I would like to comment on Erik Wemple’s article on the C&O Canal (“Hate Canal,” 11/7), and the letters in response to that article. My understanding of the original article is that while it is good to preserve the park and the historic structures, it is a waste of money to keep large sections of the canal full of water. I can wholeheartedly agree with this. I’m a lifelong area resident; I’ve hiked and ridden horses and bicycles on many miles of the canal. Although I think that the park and the historic structures should be maintained, keeping water in the canal does seem to be a losing battle against nature, and perhaps the money could be spent in better ways than keeping the canal in water.

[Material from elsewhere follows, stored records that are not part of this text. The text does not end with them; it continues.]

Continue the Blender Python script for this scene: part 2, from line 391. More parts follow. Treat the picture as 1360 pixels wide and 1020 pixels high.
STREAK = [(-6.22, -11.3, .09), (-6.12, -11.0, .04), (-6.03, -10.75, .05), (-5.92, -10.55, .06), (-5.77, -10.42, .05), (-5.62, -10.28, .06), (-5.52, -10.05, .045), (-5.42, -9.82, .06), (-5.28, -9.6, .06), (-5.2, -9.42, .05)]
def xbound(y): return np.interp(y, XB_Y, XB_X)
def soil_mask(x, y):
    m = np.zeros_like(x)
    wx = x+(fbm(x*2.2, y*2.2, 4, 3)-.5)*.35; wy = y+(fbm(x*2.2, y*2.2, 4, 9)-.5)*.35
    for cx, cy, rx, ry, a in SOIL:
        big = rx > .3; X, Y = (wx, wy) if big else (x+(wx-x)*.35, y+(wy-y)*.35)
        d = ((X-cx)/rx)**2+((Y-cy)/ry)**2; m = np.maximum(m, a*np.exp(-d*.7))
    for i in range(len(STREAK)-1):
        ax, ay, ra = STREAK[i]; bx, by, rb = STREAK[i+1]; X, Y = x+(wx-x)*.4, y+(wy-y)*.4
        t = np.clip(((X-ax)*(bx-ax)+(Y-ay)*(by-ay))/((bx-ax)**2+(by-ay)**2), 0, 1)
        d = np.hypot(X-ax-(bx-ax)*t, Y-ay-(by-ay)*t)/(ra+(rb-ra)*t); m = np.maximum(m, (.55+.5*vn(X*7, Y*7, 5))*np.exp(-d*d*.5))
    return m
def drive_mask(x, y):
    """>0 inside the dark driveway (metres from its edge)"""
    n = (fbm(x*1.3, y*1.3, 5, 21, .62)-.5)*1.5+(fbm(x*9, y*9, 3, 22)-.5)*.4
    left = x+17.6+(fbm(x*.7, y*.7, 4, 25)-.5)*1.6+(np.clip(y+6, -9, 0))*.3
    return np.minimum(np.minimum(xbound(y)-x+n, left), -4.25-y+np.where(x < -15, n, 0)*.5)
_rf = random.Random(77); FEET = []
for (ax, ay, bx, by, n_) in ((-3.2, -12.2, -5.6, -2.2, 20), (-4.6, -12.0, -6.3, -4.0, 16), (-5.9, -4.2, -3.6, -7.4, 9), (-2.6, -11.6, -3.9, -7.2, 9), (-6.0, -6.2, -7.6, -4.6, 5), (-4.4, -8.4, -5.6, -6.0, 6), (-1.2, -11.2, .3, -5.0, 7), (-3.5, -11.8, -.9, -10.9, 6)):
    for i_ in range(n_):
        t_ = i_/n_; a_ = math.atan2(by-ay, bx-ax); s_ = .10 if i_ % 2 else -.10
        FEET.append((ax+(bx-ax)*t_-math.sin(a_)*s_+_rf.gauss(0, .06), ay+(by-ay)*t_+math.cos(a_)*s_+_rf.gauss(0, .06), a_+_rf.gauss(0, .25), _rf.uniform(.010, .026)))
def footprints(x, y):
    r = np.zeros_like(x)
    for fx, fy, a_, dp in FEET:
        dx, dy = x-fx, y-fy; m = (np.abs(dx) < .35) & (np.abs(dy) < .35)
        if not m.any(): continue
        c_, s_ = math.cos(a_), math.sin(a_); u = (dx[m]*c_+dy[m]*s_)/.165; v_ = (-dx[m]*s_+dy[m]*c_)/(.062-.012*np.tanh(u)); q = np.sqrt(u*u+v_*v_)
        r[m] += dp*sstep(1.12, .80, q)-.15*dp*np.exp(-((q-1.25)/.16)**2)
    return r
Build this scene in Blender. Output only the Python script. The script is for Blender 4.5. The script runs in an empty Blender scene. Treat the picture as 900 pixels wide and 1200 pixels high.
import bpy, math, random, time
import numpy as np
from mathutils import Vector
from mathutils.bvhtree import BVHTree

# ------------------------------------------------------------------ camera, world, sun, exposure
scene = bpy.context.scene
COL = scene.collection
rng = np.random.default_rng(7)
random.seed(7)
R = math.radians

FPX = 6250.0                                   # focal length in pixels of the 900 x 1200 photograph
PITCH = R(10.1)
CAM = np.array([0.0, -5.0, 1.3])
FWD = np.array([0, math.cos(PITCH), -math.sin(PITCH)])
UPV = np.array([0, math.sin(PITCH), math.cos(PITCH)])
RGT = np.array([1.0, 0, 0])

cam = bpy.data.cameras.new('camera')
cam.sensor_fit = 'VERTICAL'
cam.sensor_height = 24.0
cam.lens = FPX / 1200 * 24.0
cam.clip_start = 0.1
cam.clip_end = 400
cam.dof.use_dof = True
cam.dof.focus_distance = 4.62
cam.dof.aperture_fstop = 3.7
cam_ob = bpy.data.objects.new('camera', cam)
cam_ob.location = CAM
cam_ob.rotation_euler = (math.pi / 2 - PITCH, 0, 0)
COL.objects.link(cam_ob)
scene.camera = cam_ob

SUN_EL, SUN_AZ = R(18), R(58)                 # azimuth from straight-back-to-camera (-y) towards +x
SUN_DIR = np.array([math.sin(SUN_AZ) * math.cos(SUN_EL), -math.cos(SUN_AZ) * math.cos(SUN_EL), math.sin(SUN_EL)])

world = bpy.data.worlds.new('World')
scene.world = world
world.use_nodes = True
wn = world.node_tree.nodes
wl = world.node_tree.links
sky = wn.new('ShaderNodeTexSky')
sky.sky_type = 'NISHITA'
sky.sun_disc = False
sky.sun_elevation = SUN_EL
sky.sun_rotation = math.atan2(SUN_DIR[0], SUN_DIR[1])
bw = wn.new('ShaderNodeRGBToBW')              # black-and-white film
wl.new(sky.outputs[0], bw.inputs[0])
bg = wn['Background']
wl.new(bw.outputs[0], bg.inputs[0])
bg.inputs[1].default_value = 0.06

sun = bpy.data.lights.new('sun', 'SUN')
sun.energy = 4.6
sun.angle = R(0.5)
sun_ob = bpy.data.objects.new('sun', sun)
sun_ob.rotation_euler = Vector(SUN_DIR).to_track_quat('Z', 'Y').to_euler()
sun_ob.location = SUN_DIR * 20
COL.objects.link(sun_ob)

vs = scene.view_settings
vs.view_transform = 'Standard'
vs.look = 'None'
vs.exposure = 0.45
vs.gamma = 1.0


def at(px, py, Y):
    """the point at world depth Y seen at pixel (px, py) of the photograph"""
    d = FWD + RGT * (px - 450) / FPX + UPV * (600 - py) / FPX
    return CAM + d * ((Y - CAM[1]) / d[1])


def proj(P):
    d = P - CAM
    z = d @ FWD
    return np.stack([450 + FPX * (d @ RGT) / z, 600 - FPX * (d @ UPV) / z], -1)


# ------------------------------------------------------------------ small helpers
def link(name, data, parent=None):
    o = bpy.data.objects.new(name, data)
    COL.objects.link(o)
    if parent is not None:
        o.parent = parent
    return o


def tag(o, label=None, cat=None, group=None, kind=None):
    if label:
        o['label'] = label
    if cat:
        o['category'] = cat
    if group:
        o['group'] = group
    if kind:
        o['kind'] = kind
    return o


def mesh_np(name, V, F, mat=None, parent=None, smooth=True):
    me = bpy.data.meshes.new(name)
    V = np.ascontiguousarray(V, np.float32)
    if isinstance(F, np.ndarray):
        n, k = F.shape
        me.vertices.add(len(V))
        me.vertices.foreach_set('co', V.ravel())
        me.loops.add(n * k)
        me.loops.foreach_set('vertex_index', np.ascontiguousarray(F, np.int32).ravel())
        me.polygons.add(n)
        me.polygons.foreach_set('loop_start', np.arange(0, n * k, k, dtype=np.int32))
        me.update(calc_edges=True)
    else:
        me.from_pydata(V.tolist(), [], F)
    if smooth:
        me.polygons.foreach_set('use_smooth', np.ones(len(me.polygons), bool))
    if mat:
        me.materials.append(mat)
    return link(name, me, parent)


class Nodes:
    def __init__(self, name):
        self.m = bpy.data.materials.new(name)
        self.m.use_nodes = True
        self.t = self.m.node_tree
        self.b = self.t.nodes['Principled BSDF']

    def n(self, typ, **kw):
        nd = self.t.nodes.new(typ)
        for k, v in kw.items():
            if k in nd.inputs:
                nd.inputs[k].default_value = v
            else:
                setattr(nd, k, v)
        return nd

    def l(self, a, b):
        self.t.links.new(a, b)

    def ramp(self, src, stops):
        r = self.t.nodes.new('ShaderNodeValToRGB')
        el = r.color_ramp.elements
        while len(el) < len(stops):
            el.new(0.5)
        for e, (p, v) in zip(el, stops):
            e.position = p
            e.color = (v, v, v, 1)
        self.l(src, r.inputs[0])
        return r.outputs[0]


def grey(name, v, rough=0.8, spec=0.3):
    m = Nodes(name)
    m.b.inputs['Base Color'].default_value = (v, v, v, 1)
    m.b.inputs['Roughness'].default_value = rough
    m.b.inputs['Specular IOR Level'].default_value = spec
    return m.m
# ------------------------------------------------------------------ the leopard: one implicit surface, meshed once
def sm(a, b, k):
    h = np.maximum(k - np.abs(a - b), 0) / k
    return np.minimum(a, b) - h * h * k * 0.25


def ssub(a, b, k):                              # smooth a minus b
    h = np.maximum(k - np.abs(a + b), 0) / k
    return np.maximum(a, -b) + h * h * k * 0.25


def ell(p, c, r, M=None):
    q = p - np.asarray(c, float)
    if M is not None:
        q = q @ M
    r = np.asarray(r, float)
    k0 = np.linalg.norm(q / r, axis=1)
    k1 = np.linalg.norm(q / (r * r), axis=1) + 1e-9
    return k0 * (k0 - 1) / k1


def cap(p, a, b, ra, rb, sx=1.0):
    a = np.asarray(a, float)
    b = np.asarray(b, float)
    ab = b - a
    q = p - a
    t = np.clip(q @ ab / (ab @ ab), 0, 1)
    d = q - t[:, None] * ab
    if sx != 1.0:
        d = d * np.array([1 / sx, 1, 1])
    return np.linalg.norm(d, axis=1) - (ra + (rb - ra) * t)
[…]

One case in point is the area between Great Falls Tavern and the Old Angler’s Inn. From what I’ve read, the canal at this point inhabits what was once the path of the river itself. In major floods, the river reclaims its old path, as can be seen in the part of the canal that was so widened after Hurricane Agnes that it now resembles a lake. Although there are certainly parts of the canal that should still have water in them, such as the part where the canal boats now carry tourists, other parts could be reclaimed by nature while the adjoining towpath could still be maintained.

And I don’t think that the Monocacy Aqueduct is as remote and forgotten as the author seems to think; when I was growing up in Rockville, my family often drove out there, and in the years since I’ve read a number of articles by people who visit there frequently and chronicled its popularity. Also, it can be clearly viewed by passengers on MARC and Amtrak trains who turn their heads in the right direction.

On another subject altogether, I read the article about the polo players (“The Heiress and the Gaucho,” 10/31) and was quite pleased by it. I used to work as a groom for Jack Whittemore (who is mentioned in the article), and it was one of the few articles I’ve ever read about the horse business that actually portrays it correctly. The only mistake I saw was the frequent reference to thoroughbreds. Although this is the breed of choice among Argentinians, many Americans play on quarter horses, which are actually better suited to the game since they’re smaller and more agile. I noticed several photographs that show two horses, one of each breed—the thoroughbreds are taller, less muscular, and have longer heads and ears.